Original URL: https://www.theregister.com/2014/06/10/apple_killed_nfc_says_juniper_research_report/

Apple is KILLING OFF BONKING, cries mobe research dude

Final hope for NFC payments now rests with ... bankers

By Simon Rockman

Posted in On-Prem, 10th June 2014 13:41 GMT

A new report by Juniper Research makes much less bullish predictions of NFC uptake than we’ve seen before – and the report’s author, Windsor Holden, blames Apple for snuffing out hopes of future pay-by-bonk and such wireless stuff.

NFC is a contact-less system that transfers information via radio wave between phones, tablets, payment cards, wall stickers, you name it.

“Our previous predictions were based on the assumption that the iPhone 5 would have NFC,” Holden told The Register. He said there was a “cycle of indifference": Apple is not, to this date, supporting NFC, so other companies have wondered, "why bother?"

Retailers will still put contact-less technology into their tills so people can pay-by-wave with their credit and debit cards; very few customers pay by hovering their phone over the cash register.

Holden points to a YouGov survey in December that found public awareness of NFC in mobile gadgets was not improving.

The big news in the NFC mobile payments world is a switch from the Single Wire Protocol (SWP) – which put the secure element in the SIM card and gave the operators control of payments – to Host Card Emulation (HCE), where the secure element is in the handset and gives the control to piggyback (over-the-top) players, most significantly the banks.

If there are two things banks hate dealing with it's cash and customers. So something that keeps both out of their branches is a retail bank’s wet dream.

Holden believes the last gasp for NFC is if the banks can spend enough money promoting mobile contact-less payments based on HCE to educate customers to use it. He says it needs a “leap of faith”, and that other applications such as loyalty, coupons and ticketing might help win over more tight-fisted consumers.

In 2012 El Reg reported the GSMA Chairman Franco Bernabè claiming that the SWP market would be worth $50bn “in a few years”. Here we are two and a bit years on and the SWP market is worth almost nothing. Even the prediction of contact-less mobile transactions growing from 3bn to 10bn between now and 2018 represents something in the order of one transaction per connected device per year, and pretty much 100% of these will be carried out via HCE.

What we haven’t seen is handset manufacturers who are supporting NFC taking it out of the devices.

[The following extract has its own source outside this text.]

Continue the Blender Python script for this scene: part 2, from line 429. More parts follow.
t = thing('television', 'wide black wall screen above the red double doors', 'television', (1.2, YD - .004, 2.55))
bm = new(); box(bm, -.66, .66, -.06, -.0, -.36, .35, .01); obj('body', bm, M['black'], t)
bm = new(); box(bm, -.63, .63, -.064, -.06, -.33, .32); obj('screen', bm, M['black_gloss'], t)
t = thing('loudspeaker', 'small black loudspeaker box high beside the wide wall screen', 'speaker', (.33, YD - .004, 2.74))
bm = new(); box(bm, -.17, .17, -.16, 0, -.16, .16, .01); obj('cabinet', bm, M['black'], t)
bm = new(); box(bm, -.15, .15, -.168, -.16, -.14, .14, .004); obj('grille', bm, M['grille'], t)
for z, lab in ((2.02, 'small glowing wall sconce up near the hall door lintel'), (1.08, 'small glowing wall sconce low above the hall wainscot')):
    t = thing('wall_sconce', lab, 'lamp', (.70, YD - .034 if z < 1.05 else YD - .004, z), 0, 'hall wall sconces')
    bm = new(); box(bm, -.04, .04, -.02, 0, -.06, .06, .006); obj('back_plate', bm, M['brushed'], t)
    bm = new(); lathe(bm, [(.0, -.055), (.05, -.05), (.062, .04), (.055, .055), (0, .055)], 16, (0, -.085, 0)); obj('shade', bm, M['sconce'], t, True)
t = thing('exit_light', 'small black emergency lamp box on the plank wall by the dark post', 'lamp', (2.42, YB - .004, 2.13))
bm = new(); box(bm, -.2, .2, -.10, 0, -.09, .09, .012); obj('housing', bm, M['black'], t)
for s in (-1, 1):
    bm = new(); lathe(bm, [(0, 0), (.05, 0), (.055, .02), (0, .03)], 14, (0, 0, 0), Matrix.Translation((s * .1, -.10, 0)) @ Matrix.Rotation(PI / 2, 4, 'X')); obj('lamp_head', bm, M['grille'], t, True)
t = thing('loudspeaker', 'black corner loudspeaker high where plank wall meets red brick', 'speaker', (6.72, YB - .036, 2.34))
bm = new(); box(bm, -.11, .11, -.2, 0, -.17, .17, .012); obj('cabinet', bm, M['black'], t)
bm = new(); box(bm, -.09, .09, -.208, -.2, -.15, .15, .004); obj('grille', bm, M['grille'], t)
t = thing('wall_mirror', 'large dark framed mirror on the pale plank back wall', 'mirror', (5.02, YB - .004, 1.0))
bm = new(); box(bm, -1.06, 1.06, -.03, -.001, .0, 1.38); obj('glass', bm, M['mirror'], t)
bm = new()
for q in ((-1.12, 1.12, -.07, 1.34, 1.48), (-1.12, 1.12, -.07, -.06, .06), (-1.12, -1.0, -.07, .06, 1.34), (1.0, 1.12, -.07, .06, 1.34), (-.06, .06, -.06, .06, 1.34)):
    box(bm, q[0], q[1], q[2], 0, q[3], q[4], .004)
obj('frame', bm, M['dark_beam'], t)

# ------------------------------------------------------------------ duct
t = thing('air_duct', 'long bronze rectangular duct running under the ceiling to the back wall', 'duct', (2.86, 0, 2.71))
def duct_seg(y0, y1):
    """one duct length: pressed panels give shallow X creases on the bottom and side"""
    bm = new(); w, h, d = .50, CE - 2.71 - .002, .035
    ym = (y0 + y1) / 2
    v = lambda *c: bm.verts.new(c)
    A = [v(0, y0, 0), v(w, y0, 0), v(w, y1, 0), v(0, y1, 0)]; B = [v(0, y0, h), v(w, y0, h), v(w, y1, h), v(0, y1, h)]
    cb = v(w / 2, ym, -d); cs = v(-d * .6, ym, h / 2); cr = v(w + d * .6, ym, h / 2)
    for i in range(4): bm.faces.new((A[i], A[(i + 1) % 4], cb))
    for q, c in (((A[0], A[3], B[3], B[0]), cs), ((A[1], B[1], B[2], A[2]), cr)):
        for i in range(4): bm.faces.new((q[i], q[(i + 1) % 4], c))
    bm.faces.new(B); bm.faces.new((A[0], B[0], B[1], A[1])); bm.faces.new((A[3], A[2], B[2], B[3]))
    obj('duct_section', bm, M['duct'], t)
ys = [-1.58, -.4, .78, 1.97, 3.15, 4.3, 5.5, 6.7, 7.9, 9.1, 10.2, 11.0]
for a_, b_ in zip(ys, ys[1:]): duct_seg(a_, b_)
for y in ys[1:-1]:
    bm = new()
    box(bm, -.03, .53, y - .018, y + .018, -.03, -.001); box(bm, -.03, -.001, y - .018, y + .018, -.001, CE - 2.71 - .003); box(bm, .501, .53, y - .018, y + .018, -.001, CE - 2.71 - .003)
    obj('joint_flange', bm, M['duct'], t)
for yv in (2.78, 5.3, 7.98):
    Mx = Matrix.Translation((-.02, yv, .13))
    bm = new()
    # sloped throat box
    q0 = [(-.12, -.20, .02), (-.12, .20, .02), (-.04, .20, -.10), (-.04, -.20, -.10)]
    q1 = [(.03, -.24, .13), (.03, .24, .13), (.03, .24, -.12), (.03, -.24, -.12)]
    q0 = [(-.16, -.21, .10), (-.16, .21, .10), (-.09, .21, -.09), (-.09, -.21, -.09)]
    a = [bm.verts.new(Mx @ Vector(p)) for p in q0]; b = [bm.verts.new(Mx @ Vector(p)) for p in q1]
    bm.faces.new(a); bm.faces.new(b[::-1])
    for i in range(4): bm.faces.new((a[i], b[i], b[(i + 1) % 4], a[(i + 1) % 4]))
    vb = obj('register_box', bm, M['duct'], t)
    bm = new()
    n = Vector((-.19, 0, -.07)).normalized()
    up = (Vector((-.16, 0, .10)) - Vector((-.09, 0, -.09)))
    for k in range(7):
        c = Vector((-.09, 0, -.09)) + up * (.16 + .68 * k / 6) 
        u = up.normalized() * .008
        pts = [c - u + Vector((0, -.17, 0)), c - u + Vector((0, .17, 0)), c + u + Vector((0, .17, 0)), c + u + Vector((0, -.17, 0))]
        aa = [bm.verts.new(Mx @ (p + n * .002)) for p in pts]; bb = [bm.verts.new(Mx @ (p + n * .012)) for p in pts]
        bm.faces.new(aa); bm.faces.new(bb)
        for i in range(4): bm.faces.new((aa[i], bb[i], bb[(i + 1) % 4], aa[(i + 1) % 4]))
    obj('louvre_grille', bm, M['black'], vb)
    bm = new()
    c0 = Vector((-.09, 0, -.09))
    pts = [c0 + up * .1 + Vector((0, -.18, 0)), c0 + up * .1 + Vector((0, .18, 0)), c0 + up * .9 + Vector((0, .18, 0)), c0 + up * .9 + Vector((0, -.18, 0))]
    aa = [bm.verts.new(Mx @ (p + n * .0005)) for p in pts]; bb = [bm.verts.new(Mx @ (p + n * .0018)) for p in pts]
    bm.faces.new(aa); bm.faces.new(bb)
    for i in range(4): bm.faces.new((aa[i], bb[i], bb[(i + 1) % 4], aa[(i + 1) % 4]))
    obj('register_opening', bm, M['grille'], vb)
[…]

Yet operator schemes to prop up NFC are failing. Talking of the US joint venture, Holden says, “I fear for ISIS; it’s not quite dead but it’s close.” He also describes mobile operators' payment schemes as “a black hole getting blacker”.

The UK’s Weve consortium was reported by the FT as having lost £25m on revenues of £13m in its first year. This is an ongoing project targeting established, low-hanging fruit like mobile marketing; the real work of wallets leading to NFC has yet to happen.

Holden believes that NFC may survive if Apple does offer HCE. He expects Apple to incorporate Bluetooth Smart or Wi-Fi based mobile payments based on Apple’s patent application but, since Apple makes some negative comments such as “NFC is less desirable for longer transactions such as those that involve transferring more data than used by the payment information”, Holden remains unconvinced that NFC will happen.

It is worth noting, however, that more recently Apple filed a new NFC patent application which might be related to a deal with China UnionPay requiring NFC.

Holden believes the future of NFC is in the hands of the banks, which will need to spend huge amounts of money to change consumer behaviour, and hope that the handset manufacturers don’t give up on a technology which is designed to disintermediate their key customers in the meantime.